Cependant, bien que le personnage central du roman
soit un Gainsbourg déguisé, l'histoire met en lumière l'arrivisme
et la bêtise des critiques d'art ou plus simplement du monde
cherchant la dernière nouveauté pour se démarquer. Nous sommes en
1980 et cela fait presque un an que sa Marseillaise version Reggae
fait débat, au point d'être prise en grippe par l'Académicien
Michel Droit qui tiendra des propos à la limite de l'antisémitisme
blessant énormément Serge Gainsbourg. C'est pour des gens comme lui
que ce roman a été créé, lui et tous ceux qui le taxent de suivre
les courants et de les imiter. Pour ce faire, Gainsbourg crée un
livre d'un style irréprochable. A l'image des chansons « Par Hasard Et Pas Rasé » ou « Sous Le Soleil Exactement », il se sert des
mots, les tourne et les retourne pour atteindre un certain lyrisme
qui se veut (bien entendu) ironique. De même pour son champs
lexical, qui le force à puiser dans la langue française quantité
de synonymes et de paraphrases pour maintenir un sujet aussi trivial
que les pets à un niveau de grandes lectures (Il publie tout de même
chez Gallimard, représentant des plus grands auteurs du XIXème). Il
avait
déjà abordé ce thème des gaz dans « Eau Et Gaz à Tous Les Étages ». Mais ici, plus d’imprécision ou de
sourires en coin, car sa plume a fait des recherches dans les
archives de la faculté de médecine de Paris et ses phrases se
cisèlent sur des tons d’érudit du corps humain : « Mets ton
masque Sokolov, que tes fermentations anaérobies fassent éclater
les tubas de ta renommée, et que tes vents irrépressibles
transforment abscisses et ordonnés en de sublimes anamorphoses. »

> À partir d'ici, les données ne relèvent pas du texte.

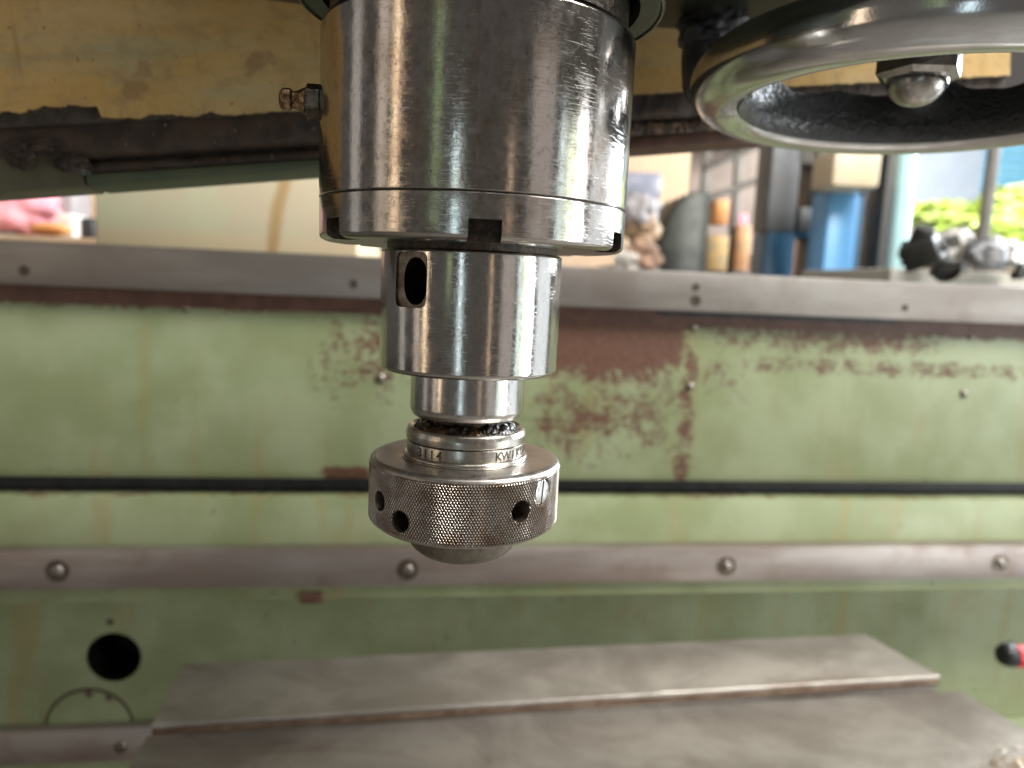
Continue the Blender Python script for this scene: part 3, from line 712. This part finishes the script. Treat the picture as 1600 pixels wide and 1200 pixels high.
for s in SPK:
    c, sn = math.cos(s), math.sin(s); v, f = [], []
    for i in range(13):
        t = i/12; rr = .008+(WR-.014-.008)*t; wd = .0075+.012*max(0, (t-.72)/.28)**2+.004*max(0, (.3-t)/.3); zc = .010+.004*(1-t); hh = .0075
        for k in range(12):
            b = 2*math.pi*k/12; x, z = wd*math.cos(b), hh*math.sin(b)+zc
            v.append((rr*c-x*sn, rr*sn+x*c, z))
    for i in range(12):
        for k in range(12): f.append((i*12+k, (i+1)*12+k, (i+1)*12+(k+1) % 12, i*12+(k+1) % 12))
    me = mesh('spoke', v, f); bm = bmesh.new(); bm.from_mesh(me); bmesh.ops.recalc_face_normals(bm, faces=bm.faces); bm.to_mesh(me); bm.free()
    link('spoke', me, 'web', HW, True)
lathe('hub', rounded([(.0001, .0155), (.017, .0155, .002), (.020, .019, .002), (.020, .05)]), 48, 'web', HW)
HO = Matrix.Translation((-.003, 0, .009))
an = lathe('acorn_nut', [(.0128*math.sin(R(a_)), -.0072-.0115*math.cos(R(a_))) for a_ in range(1, 91, 8)]+[(.0125, -.006)], 40, 'acorn', HW, axis=HO)
lathe('hex_flange', [(.0001, -.0072), (.0150, -.0072), (.0185, -.0052), (.0185, .0060), (.0001, .0062)], 6, 'acorn', an, ang=10, axis=HO @ Matrix.Rotation(R(22), 4, 'Z'))

# ================================================================== FAR WORKSHOP (seen out of focus over the bed)
def m2(name, c, c2=None, rough=.5, metal=0., scale=8): M[name] = noisy(name, c, c2 or tuple(q*.8 for q in c), scale, rough, metal, .1); return name
def farbox(name, x0, x1, y0, y1, Y, dep, mat, label, cat, zbot=None, bevel=.004, group=None, extra=None):
    a, b = aty(x0, (y0+y1)/2, Y), aty(x1, (y0+y1)/2, Y); t = aty((x0+x1)/2, y0, Y).z; bt = aty((x0+x1)/2, y1, Y).z if zbot is None else zbot
    o = thing(name, ((a.x+b.x)/2, Y+dep/2, bt), label, cat, group); hw = (b.x-a.x)/2
    box('body', -hw, hw, -dep/2, dep/2, 0, t-bt, mat, o, bevel)
    return o, hw, dep/2, t-bt, bt
FL = -1.05
gnd = box('shop_floor', -6, 8, -3, 9, FL-.05, FL, m2('concrete', (.22, .20, .18), (.15, .14, .125), .7)); tag(gnd, kind='structure', label='grey concrete workshop floor')
# cream box on the bed behind the rail
m2('creamgreen', (.52, .50, .33), (.48, .45, .32), .45, 0, 10)
def cab_mat():
    t = NT('cream_cabinet_paint'); co = t.coord(); sep = t.n('ShaderNodeSeparateXYZ', i_0=co)
    n = t.noise(t.map(co, (9, 9, 6)), 1, 5, .6); w_ = t.math('ADD', sep.outputs[0], t.math('MULTIPLY', t.math('SUBTRACT', t.noise(co, 14, 3), .5), .02))
    w_ = t.math('ADD', w_, t.math('MULTIPLY', sep.outputs[2], -.18))
    m = t.math('MULTIPLY', t.ramp(t.math('ABSOLUTE', t.math('SUBTRACT', w_, .058)), .014, .003), .75)
    lowb = t.ramp(t.math('ADD', sep.outputs[2], t.math('MULTIPLY', n, .03)), .052, .030)
    col = t.mix(t.ramp(n, .36, .64), (.60, .60, .41), (.62, .53, .38)); col = t.mix(t.math('MULTIPLY', lowb, .6), col, (.72, .56, .36)); col = t.mix(m, col, (.42, .25, .085))
    return t.out(Base_Color=col, Roughness=.45)
M['cab'] = cab_mat()
farbox('cream_cabinet', 146, 560, 250, 392, .80, .25, 'cab', 'cream painted cabinet with a rust streak behind the rail at left', 'cabinet', zed(378, 446, .022)+.0005, .006)
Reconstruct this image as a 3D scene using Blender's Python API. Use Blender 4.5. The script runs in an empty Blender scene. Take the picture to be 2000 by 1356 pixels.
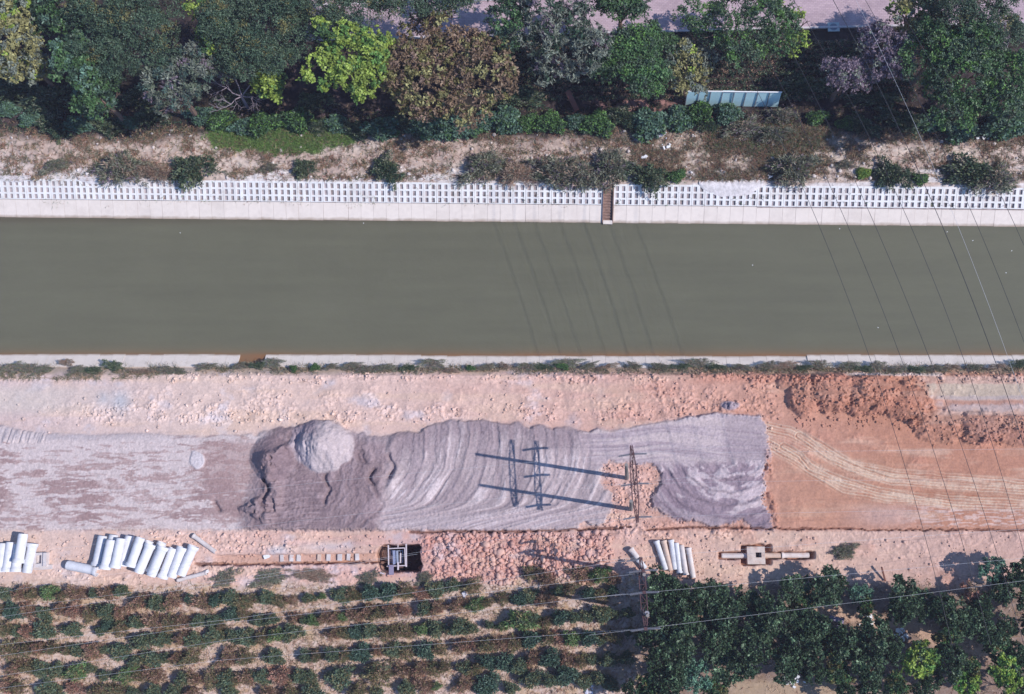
import bpy, math, random
import numpy as np
from mathutils import Vector, Matrix

# ------------------------------------------------------------------ camera, sky, sun
SC = bpy.context.scene
FPX = 2000.0                 # focal length in photo pixels (2000 px wide)
NAD = (1100.0, 1090.0)       # photo position of the point straight below the drone
D = 78.0                     # flying height in metres
_n = np.array([NAD[0]-1000.0, 678.0-NAD[1], -FPX]); _n /= np.linalg.norm(_n)
_z = -_n
_x = np.array([1.0, 0, 0]); _x -= _x.dot(_z)*_z; _x /= np.linalg.norm(_x)
_y = np.cross(_z, _x)
M = np.array([_x, _y, _z])   # camera axes -> world axes

def W(u, v, z=0.0):
    d = M @ np.array([u-1000.0, 678.0-v, -FPX])
    t = (z-D)/d[2]
    return Vector((t*d[0], t*d[1], z))

def UV(X, Y, Z=0.0):
    P = np.stack([X, Y, np.zeros_like(X)+Z-D])
    c = np.tensordot(M.T, P, axes=(1, 0))
    return 1000.0+FPX*c[0]/(-c[2]), 678.0-FPX*c[1]/(-c[2])

cam = bpy.data.cameras.new('camera'); cam_o = bpy.data.objects.new('camera', cam)
SC.collection.objects.link(cam_o); SC.camera = cam_o
cam.sensor_width = 36.0; cam.lens = 36.0*FPX/2000.0; cam.clip_start = 1.0; cam.clip_end = 3000.0
cam_o.matrix_world = Matrix([[*M[0], 0], [*M[1], 0], [*M[2], D], [0, 0, 0, 1]])
SC.render.resolution_x = 1024; SC.render.resolution_y = 694

_s = W(950, 887)-W(1230, 934)
SUN_EL = math.radians(46.0)
SUN_L = Vector((_s.x, _s.y, 0)).normalized()*math.cos(SUN_EL)+Vector((0, 0, -math.sin(SUN_EL)))
world = bpy.data.worlds.new("World"); SC.world = world; world.use_nodes = True
wn = world.node_tree
sky = wn.nodes.new('ShaderNodeTexSky'); sky.sky_type = 'NISHITA'; sky.sun_disc = False
sky.sun_elevation = SUN_EL; sky.sun_rotation = math.atan2(-SUN_L.x, -SUN_L.y)
sky.air_density = 1.2; sky.dust_density = 0.3; sky.ozone_density = 8.0
wn.links.new(sky.outputs[0], wn.nodes['Background'].inputs[0])
wn.nodes['Background'].inputs[1].default_value = 0.135
sun = bpy.data.lights.new('sun', 'SUN'); sun.energy = 4.4; sun.angle = math.radians(0.5)
sun.color = (1.0, 0.945, 0.89)
sun_o = bpy.data.objects.new('sun', sun); SC.collection.objects.link(sun_o)
sun_o.rotation_euler = SUN_L.to_track_quat('-Z', 'Y').to_euler(); sun_o.location = (60, -20, 90)
SC.view_settings.view_transform = 'Standard'; SC.view_settings.look = 'None'
SC.view_settings.exposure = 0.13; SC.view_settings.gamma = 1.0

# ------------------------------------------------------------------ helpers
COL = SC.collection
rng = np.random.default_rng(7)
random.seed(7)

def lin(c, k=0.80):
    c = np.asarray(c, float)/255.0
    l = np.where(c <= 0.04045, c/12.92, ((c+0.055)/1.055)**2.4)
    return l*k

def tag(o, label=None, cat=None, group=None, kind=None):
    if label: o['label'] = label
    if cat: o['category'] = cat
    if group: o['group'] = group
    if kind: o['kind'] = kind
    return o

def link(name, me, parent=None, loc=None):
    o = bpy.data.objects.new(name, me); COL.objects.link(o)
    if parent is not None: o.parent = parent
    if loc is not None: o.location = loc
    return o

def empty(name, loc=(0, 0, 0), rz=0.0):
    o = bpy.data.objects.new(name, None); COL.objects.link(o)
    o.location = loc; o.rotation_euler = (0, 0, rz); o.empty_display_size = 0.3
    return o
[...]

Le grand Serge, alors dans la tourmente, use de sa connaissance des
mots et de leurs sens pour contrer la pluie de critiques qu'il
s'attend à recevoir. C'est dans cette précision et cette rigueur
qu'il trouvera des admirateurs au sein même des gens qu'il critique.
Serge Gainsbourg se libère des contraintes
musicales pour laisser voler sa prose si libre et pourtant toujours
saillante. Seuls ses albums concept Histoire de Melody Nelson et
L'Homme A La Tête De Choux se rapprochent de l'écriture produite
pour Evguénie Sokolov. Il ne s'aventurera plus dans le monde de la
littérature que par petites touches. J'avoue qu'une autre aventure
signée Gainsbourg aurait été appréciable, mais contre son premier
amour qu'est la musique la bataille était perdue d'avance.
L'invention de personnages et d'histoires ne se fera plus qu'en
musique mais ses mots, eux, seront toujours les mêmes : provocants,
sensuels, tranchants, parfois doux et parfois rudes mais avant tout
poétiques. Ces mots qui nous l'ont fait aimer, lui, Gainsbourg.